Filed pursuant to Rule 433
Registration No. 333-214162

Lennox International Inc.

Pricing Term Sheet

October 25, 2016

3.000% Senior Notes due 2023

 

Issuer:    Lennox International Inc.
Guarantors:   

Advanced Distributor Products LLC

Allied Air Enterprises LLC

Heatcraft Inc.

Heatcraft Refrigeration Products LLC

Lennox Global Ltd.

Lennox Industries Inc.

Lennox National Account Services LLC

LGL Australia (US) Inc.

LGL Europe Holding Co.

Size:    $350,000,000
Maturity:    November 15, 2023
Coupon (Interest Rate):    3.000%
Price:    99.943% of face amount
Yield to maturity:    3.009%
Spread to Benchmark Treasury:    1.450%
Benchmark Treasury:    1.375% due September 30, 2023
Benchmark Treasury Spot and Yield:    98-25+ 1.559%
Interest Payment Dates:    May 15 and November 15 commencing May 15, 2017
Optional Redemption:   

Make-whole call at T+25 bps prior to September 15, 2023 (the date that is two

months prior to the final maturity date)

 

Par call on or after September 15, 2023 (the date that is two months prior to the final

maturity date)

Expected Settlement*:    T+7; November 3, 2016
CUSIP/ISIN:    526107 AD9 / US526107AD92
Ratings**:    Baa3 (stable) by Moody’s Investors Service, Inc. / BBB (stable) by Standard & Poor’s Ratings Services
Joint Book-Running Managers:   

J.P. Morgan Securities LLC

Wells Fargo Securities, LLC

Senior Co-Managers:   

Merrill Lynch, Pierce, Fenner & Smith

                    Incorporated

MUFG Securities Americas Inc.

PNC Capital Markets LLC

U.S. Bancorp Investments, Inc.

Co-Managers:   

BB&T Capital Markets, a division of BB&T

Securities, LLC

Regions Securities LLC

* It is expected that delivery of the notes will be made to investors against payment therefor on or about November 3, 2016, which will be the seventh business day following the date hereof (such settlement being referred to as “T+7”).
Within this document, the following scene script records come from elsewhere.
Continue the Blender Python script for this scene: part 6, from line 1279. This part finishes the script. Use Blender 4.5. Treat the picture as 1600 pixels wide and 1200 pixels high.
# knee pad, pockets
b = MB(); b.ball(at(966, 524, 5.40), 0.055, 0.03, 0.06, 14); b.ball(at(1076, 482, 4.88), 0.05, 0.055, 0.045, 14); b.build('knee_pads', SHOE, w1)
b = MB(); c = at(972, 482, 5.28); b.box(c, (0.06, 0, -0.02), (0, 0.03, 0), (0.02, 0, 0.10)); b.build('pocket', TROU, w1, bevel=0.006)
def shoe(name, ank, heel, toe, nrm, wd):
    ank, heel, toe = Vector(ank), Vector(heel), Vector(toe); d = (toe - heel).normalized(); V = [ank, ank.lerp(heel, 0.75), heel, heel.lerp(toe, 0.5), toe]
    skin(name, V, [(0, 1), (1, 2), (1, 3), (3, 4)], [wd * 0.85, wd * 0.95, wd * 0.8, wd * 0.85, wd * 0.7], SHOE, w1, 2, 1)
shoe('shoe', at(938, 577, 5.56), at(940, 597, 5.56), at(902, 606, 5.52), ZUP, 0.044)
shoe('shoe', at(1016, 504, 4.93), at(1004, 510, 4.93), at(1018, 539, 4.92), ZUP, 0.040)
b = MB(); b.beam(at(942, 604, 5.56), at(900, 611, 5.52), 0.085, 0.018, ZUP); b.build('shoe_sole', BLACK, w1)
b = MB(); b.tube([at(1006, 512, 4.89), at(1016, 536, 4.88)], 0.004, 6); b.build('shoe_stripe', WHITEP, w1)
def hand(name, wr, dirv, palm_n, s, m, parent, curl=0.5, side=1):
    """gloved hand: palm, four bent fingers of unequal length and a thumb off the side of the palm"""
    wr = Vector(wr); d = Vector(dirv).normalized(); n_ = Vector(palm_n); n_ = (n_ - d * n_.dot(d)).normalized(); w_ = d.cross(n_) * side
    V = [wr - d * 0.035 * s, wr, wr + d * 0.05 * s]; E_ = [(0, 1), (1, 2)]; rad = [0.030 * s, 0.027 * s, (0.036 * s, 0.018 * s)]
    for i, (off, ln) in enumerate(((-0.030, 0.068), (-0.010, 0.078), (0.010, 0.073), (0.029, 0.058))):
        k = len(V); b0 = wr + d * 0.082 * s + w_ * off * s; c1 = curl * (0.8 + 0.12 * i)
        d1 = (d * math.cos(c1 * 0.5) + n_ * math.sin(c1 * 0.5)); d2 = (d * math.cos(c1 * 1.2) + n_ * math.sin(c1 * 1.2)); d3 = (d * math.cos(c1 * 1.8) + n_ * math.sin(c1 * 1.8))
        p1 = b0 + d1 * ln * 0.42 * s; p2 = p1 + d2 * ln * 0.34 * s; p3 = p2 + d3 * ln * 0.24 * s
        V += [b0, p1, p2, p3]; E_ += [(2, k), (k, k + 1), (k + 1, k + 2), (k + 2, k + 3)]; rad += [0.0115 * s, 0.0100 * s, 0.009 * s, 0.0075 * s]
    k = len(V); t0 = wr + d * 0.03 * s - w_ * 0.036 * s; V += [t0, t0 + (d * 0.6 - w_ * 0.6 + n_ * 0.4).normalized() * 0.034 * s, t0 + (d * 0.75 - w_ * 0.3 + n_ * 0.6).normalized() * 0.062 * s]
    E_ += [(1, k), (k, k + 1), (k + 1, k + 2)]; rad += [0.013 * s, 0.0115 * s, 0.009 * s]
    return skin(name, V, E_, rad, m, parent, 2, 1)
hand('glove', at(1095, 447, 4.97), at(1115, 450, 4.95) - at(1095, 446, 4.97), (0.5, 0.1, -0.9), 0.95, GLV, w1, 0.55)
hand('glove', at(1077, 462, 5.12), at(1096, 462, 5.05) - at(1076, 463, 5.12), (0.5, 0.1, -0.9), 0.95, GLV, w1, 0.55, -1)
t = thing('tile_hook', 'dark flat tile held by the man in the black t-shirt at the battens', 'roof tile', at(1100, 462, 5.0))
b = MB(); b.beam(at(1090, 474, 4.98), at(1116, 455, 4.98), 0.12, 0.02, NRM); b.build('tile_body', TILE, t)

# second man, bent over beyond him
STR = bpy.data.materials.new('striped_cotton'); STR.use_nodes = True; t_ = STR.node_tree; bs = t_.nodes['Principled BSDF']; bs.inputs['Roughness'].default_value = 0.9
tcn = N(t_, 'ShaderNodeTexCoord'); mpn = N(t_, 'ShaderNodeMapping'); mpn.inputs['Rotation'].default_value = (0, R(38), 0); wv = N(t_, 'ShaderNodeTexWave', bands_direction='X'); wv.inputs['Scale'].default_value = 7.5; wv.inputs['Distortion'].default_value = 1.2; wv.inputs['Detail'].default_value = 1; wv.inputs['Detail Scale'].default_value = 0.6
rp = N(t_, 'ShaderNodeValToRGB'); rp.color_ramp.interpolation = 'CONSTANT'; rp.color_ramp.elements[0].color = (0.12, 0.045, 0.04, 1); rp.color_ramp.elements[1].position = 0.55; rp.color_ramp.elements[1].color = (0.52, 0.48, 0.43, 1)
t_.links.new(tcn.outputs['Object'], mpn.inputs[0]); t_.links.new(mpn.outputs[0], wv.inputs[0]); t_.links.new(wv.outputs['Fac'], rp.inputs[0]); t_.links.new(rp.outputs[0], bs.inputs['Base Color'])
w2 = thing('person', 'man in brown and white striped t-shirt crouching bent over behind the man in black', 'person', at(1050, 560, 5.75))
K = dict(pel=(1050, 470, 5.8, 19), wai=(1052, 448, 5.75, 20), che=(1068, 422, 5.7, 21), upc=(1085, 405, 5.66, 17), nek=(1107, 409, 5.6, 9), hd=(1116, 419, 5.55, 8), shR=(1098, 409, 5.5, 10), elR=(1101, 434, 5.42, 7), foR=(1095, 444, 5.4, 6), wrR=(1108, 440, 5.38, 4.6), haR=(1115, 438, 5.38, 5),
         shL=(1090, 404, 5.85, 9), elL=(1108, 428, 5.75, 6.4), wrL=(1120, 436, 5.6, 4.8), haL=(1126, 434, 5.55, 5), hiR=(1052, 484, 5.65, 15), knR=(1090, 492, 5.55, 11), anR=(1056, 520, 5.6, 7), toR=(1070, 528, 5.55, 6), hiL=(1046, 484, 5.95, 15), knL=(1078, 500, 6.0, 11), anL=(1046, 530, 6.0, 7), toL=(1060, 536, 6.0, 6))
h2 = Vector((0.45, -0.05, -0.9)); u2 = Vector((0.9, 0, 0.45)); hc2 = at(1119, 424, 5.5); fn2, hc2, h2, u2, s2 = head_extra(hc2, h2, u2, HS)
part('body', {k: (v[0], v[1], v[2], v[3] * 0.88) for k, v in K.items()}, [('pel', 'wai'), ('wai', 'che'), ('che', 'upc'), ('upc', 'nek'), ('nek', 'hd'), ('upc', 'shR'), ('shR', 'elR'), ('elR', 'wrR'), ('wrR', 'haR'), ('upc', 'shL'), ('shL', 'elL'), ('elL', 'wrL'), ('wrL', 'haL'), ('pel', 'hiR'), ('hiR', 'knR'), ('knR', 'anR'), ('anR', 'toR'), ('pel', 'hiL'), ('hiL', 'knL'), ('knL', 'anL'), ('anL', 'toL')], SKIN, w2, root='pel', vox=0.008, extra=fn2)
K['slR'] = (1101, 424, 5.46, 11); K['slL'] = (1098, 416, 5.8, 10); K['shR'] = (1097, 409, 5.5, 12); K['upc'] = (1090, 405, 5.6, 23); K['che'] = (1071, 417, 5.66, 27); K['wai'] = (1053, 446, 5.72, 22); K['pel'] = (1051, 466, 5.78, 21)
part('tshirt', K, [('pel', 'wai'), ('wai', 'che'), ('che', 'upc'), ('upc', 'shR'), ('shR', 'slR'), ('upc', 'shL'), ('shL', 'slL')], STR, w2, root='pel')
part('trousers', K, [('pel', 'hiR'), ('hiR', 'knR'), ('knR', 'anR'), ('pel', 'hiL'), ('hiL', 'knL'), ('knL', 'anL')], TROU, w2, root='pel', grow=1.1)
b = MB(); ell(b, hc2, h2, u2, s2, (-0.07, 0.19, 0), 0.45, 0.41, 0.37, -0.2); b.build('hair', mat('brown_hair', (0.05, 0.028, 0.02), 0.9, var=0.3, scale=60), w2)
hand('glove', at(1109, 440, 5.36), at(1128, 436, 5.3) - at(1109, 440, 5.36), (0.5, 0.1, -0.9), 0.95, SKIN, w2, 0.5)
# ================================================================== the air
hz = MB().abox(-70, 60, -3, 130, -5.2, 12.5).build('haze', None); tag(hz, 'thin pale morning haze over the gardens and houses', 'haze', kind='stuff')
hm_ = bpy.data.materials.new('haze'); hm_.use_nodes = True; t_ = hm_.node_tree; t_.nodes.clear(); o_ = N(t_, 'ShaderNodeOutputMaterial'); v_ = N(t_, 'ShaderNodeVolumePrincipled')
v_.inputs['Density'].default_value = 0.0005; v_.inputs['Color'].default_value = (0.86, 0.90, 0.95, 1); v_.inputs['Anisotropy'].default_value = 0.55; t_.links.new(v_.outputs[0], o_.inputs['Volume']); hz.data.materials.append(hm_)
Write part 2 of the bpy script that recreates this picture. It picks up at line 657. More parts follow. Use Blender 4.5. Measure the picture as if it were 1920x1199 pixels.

Under Rule 15c6-1 under the Securities Exchange Act of 1934, as amended, trades in the secondary market are generally required to settle in three business days, unless the parties to any such trade expressly agree otherwise. Accordingly, purchasers who wish to trade the notes on the date of pricing or the next three succeeding business days will be required, by virtue of the fact that the notes initially settle in T+7, to specify an alternate settlement


arrangement at the time of any such trade to prevent a failed settlement. Purchasers of the notes who wish to trade the notes on the date of pricing or the next three succeeding business days should consult their own advisors.

** Note: A securities rating is not a recommendation to buy, sell or hold securities and may be subject to revision or withdrawal at any time.

The issuer has filed a Registration Statement on Form S-3 (including a base prospectus, dated October 18, 2016, as supplemented by a preliminary prospectus supplement, dated October 25, 2016, the “Prospectus”) with the SEC for the offering to which this communication relates. Before you invest, you should read the Prospectus and the other documents the issuer has filed with the SEC for more complete information about the issuer and this offering. You may get these documents for free by visiting EDGAR on the SEC Web site at www.sec.gov. Alternatively, the issuer, any underwriter or any dealer participating in the offering will arrange to send you the Prospectus if you request it by calling J.P. Morgan Securities LLC collect at 1-212-834-4533 or Wells Fargo Securities, LLC at 1-800-645-3751.